As visitors gathered around the bull on Sunday morning, a guide from a passing double-decker tour bus directed attention to the sculpture. “That’s the gash,” he said. “See, that’s the gash.”

Police arrested a Dallas man soon after the vandalism. Tevon Varlack, 42, was charged with criminal mischief and disorderly conduct and released. He had no comment when reached by phone.

The incident startled visitors to the Lower Manhattan landmark that has stood on Broadway near Bowling Green since December 1989, when the sculptor Arturo Di Modica installed the bull in lower Manhattan as a work of guerrilla art. At the time Modica declared the sculpture a Yuletide symbol of the “strength and power of the American people”.

Modica, who paid for the original sculpture, could not be reached for comment on Sunday. Fernando Luis Alvarez, who manages a gallery that works with Di Modica, said he planned to drive to New York City to inspect the damage. He estimated it could cost between $75,000 and $150,000 to repair the sculpture. “I’m a little shaken by this,” he said.

Cruz said he saw a man, who was dressed in a baseball cap, T-shirt and jeans, hanging around near the sculpture for about 10 minutes before moving toward it.
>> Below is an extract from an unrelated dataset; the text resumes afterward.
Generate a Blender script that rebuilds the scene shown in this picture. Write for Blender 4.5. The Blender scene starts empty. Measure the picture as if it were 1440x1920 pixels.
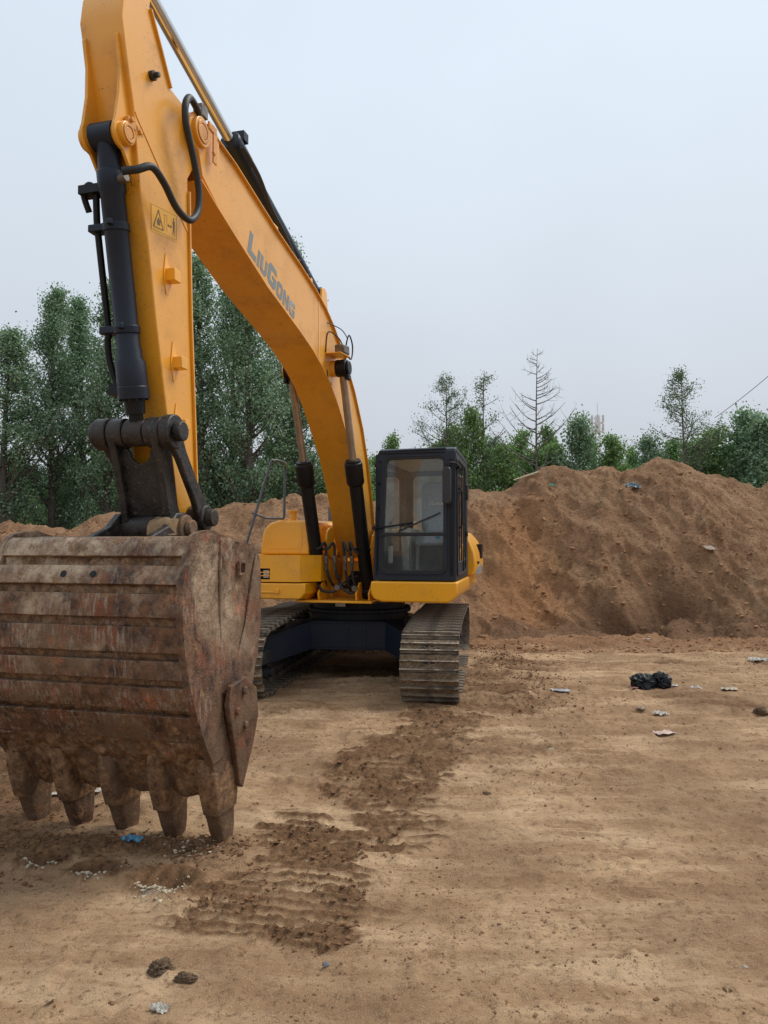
import bpy, bmesh, math, random
import numpy as np
from mathutils import Vector, Matrix, noise as mnoise
random.seed(7)
scene = bpy.context.scene
C = scene.collection
PI = math.pi
R = math.radians

# ------------------------------------------------------------------ camera
cam = bpy.data.objects.new('camera', bpy.data.cameras.new('camera'))
C.objects.link(cam)
cam.location = (0, 0, 1.82)
cam.rotation_euler = (PI/2 + 0.046, 0, 0)
cam.data.sensor_fit = 'VERTICAL'
cam.data.sensor_height = 24.0
cam.data.lens = 1386/1920*24
cam.data.clip_start = 0.05
cam.data.clip_end = 3000
scene.camera = cam

# ------------------------------------------------------------------ sky and sun (overcast)
SUN_EL, SUN_AZ = R(54), R(62)          # azimuth measured clockwise from +Y (north)
w = bpy.data.worlds.new('World'); scene.world = w; w.use_nodes = True
nt = w.node_tree; nt.nodes.clear()
wo = nt.nodes.new('ShaderNodeOutputWorld'); bg = nt.nodes.new('ShaderNodeBackground')
sky = nt.nodes.new('ShaderNodeTexSky'); sky.sky_type = 'NISHITA'; sky.sun_disc = False
sky.sun_elevation = SUN_EL; sky.sun_rotation = SUN_AZ; sky.dust_density = 4; sky.air_density = 1.0
hs = nt.nodes.new('ShaderNodeHueSaturation'); hs.inputs['Saturation'].default_value = 0.45
nt.links.new(sky.outputs[0], hs.inputs['Color'])
sc_ = nt.nodes.new('ShaderNodeVectorMath'); sc_.operation = 'SCALE'; sc_.inputs['Scale'].default_value = 0.010
nt.links.new(hs.outputs[0], sc_.inputs[0])
# the overcast layer: pale blue grey overhead, a little mauve and darker at the horizon
tc = nt.nodes.new('ShaderNodeTexCoord'); sp = nt.nodes.new('ShaderNodeSeparateXYZ')
nt.links.new(tc.outputs['Generated'], sp.inputs[0])
cr = nt.nodes.new('ShaderNodeValToRGB'); e = cr.color_ramp.elements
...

The weapon was made of metal with sharp edges and resembled a makeshift banjo, according to the police. It left behind about a dozen deep scratches in addition to the gash. Witnesses said the bull was struck dozens of times, and the sound of the battering was deafening.

Some people scattered. Others seemed to think it was a performance.

“While he was hitting the bull, they were trying to take pictures,” Cruz said. “I said, ‘What are you doing? What if this guy turns on you, hits you over the head, kills you?’ They didn’t pay no mind.”